Of course, many franchises already rely on various types of tech, like POS systems and marketing tools, to improve productivity and enable smarter decision-making. Alongside these solutions, eCommerce systems for franchising are also quickly becoming a must-have.
Below, we explore five ways that franchisors can use B2B eCommerce platforms to future-proof their networks and accelerate franchisee recruitment:
1. A Smarter Organization
Typically, franchisors operate multiple divisions, sub-brands, and business units. Not to mention that franchisees often have hierarchies of their own, too.
This complexity is precisely what B2B eCommerce platforms were designed to tackle. They help manage franchising hierarchies with clear account management tools to enable franchisors to define the websites, products, and prices available to franchisees. They also support complex procurement, purchasing, and approval relationships. In doing so, they streamline tasks to deliver a smooth experience for end-users at all levels of the organization.
2. No More Procurement Headaches
Many franchisors oblige their franchisees to procure, use, and sell products and services from certain suppliers. This creates some challenges for franchisees, which B2B eCommerce systems can easily handle.
With a B2B eCommerce system, franchise networks can create a custom marketplace for their franchisees by adding third-party suppliers. This approach gives vendors control over product listings and prices while providing franchisors transparency into vendor activity.
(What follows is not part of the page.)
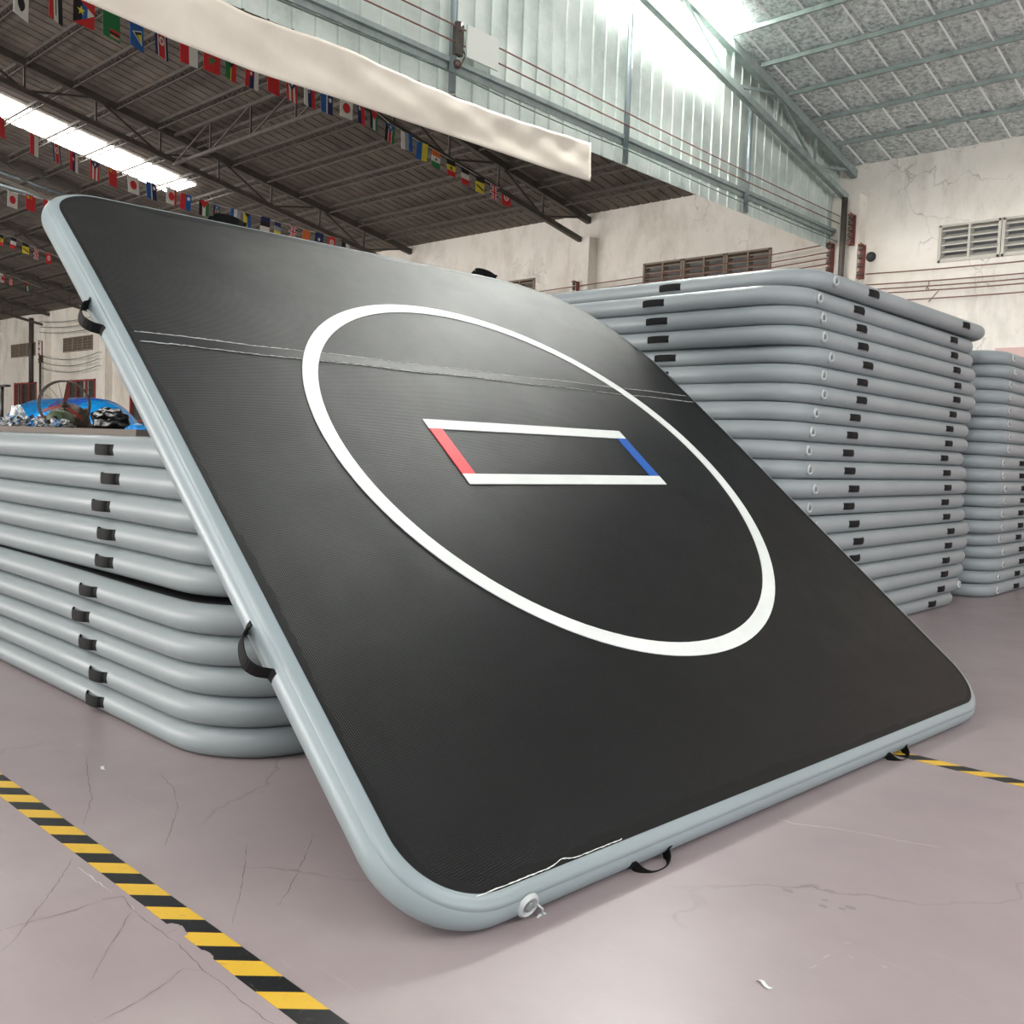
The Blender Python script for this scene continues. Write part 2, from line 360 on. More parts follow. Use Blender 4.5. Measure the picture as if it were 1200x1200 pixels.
# translucent skylight panels fixed under the sheets
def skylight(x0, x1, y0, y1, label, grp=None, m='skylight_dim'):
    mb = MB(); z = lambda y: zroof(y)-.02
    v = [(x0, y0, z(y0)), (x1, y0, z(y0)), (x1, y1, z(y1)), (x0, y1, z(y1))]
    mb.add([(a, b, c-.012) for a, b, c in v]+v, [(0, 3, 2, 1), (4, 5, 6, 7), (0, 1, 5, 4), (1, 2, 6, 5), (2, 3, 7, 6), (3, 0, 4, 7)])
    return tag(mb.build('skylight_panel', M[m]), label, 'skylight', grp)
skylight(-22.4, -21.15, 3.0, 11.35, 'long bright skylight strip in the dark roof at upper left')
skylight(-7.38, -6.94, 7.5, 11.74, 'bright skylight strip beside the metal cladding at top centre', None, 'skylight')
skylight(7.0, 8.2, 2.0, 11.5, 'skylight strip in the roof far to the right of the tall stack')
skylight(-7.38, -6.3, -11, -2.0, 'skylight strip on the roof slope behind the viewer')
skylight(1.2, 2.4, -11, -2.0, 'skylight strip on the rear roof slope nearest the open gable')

# trusses
TY = [15.95-.84*i for i in range(19)]
def truss(x, label, m, grp):
    t = thing('roof_truss', label, 'truss', (x, 15.9, 5.85), 0, grp)
    o = Vector((x, 15.9, 5.85)); tz = lambda y: zroof(y)-.15-(o.z); bz = lambda y: 5.87+.19*(15.8-y)-o.z
    L = lambda y, z: (0, y-o.y, z)
    MB().bar(L(16.0, tz(16.0)), L(.0, tz(.0)), .11, .13).build('top_chord', m, t)
    MB().bar(L(15.85, bz(15.85)), L(.3, bz(.3)), .09, .1).build('bottom_chord', m, t)
    ys = [15.8-1.3*k for k in range(12)]
    for k, y in enumerate(ys):
        if k: MB().bar(L(y, bz(y)), L(y, tz(y)), .035).build('web_post', m, t)
        if k < 11: MB().bar(L(y-.0 if k % 2 else y-1.3, bz(y if k % 2 else y-1.3)), L(y-1.3 if k % 2 else y, tz(y-1.3 if k % 2 else y)), .04).build('web_diagonal', m, t)
    return t
truss(-7.2, 'pale grey roof truss running beside the metal cladding down to the near pillar', M['steel_pale'], 'roof trusses')
for k, x in enumerate(PX[1:8]):
    truss(x, 'dark roof truss, %s one to the left beyond the metal cladding' % ORDN[k], M['steel'], 'roof trusses')
# purlins: lattice ones on the dark side, plain channels on the foil side
for k, y in enumerate(TY[1:18]):
    z = zroof(y)-.06
    t = thing('roof_purlin', 'dark lattice purlin under the left roof, %s up from the back wall' % ORDN[k], 'purlin', (-30, y, z), 0, 'lattice purlins under the left roof')
    MB().bar((XL+30, 0, 0), (22.55, 0, 0), .05, .06).build('top_bar', M['steel'], t)
    w = MB().bar((XL+30, 0, -.13), (22.55, 0, -.13), .025, .025); w.build('bottom_bar', M['steel'], t)
    w = MB(); n = int((22.5+23.5)/.17)
    for i in range(n):
        xa = 22.5-.17*i; xb = xa-.17
        w.bar((xa, 0, 0 if i % 2 else -.13), (xb, 0, -.13 if i % 2 else 0), .011)
    w.build('lattice', M['steel'], t)
for k, y in enumerate(TY[1:9]):
    z = zroof(y)-.05
    tag(MB().bar((-7.15, y, z), (XR, y, z), .04, .06).build('roof_channel', M['steel_pale']),
        'grey channel purlin under the foil roof, %s up from the back wall' % ORDN[k], 'purlin', 'channel purlins under the right roof')
# longitudinal brace between the first two dark trusses
t = thing('roof_brace', 'dark lattice brace spanning between two roof trusses at upper left', 'brace', (-15.9, 9.6, 7.0))
MB().bar((-2.9, 0, .55), (2.9, 0, .55), .06).build('top_bar', M['steel'], t); MB().bar((-2.9, 0, -.02), (2.9, 0, -.02), .06).build('bottom_bar', M['steel'], t)
for i in range(4):
    xa = -2.9+1.45*i
    MB().bar((xa, 0, -.02), (xa+1.45, 0, .55), .03).build('web_diagonal', M['steel'], t)
    if i: MB().bar((xa, 0, -.02), (xa, 0, .55), .03).build('web_post', M['steel'], t)
# pale tie pipes at far upper left
for (a, b, lab) in (((-24.9, 7.2, 7.72), (-24.9, 11.5, 7.1), 'pale pipe tie under the left roof, upper one of two above the mat corner'),
                    ((-24.6, 7.4, 7.25), (-24.6, 10.6, 7.0), 'pale pipe tie under the left roof, lower one of two above the mat corner')):
    tag(MB().tube([a, b], .045, 8).build('tie_pipe', M['pipe']), lab, 'pipe', 'pale pipe ties')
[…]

But it also simplifies the procurement process for franchisees by connecting them to the suitable suppliers based on their accounts, business units, or location.
3. Localization
Franchisors operating at scale are tasked to meet the needs of franchisees and customers in the different locales.
Robust eCommerce tools empower franchisors to support local offices. For example, with the OroCommerce platform, franchisees can set up independent units with their own organizational structure, product catalogs, taxes, price rules, suppliers, etc. At the same time, the system provides the head office complete visibility into its subsidiaries. As a result, the franchises operate in multiple markets and jurisdictions, with support for localized websites, landing pages, and customer portals.
4. Intelligent Integration
Every franchise network is structured differently, but each will need integrations between different parts of the organization to support uninterrupted, smart operations. A flexible and fully-featured eCommerce platform gives you the power to synchronize data.
For example, warehouse management systems can transmit inventory data to a B2B eCommerce platform in real-time, providing on-time shipping and delivery rates. Other possibilities for integration include PIM, punchout, eProcurement, payment gateways, and accounting systems.
5. End-to-End Automation
Pricing rules and purchase processes often vary from one franchise location to another. With the right eCommerce platform, you can create a rule-based pricing workflow to manage prices automatically and even change prices dynamically, depending on different factors like customer groups or seasonality.
But pricing is not the only function that can be automated. Advanced eCommerce tools can automatically identify high or low-stocked items, automate quote approvals, send email notifications, and much more. Consequently, less time is spent on complex chores, manual errors are minimized, and more time is saved for franchisees to focus on growth.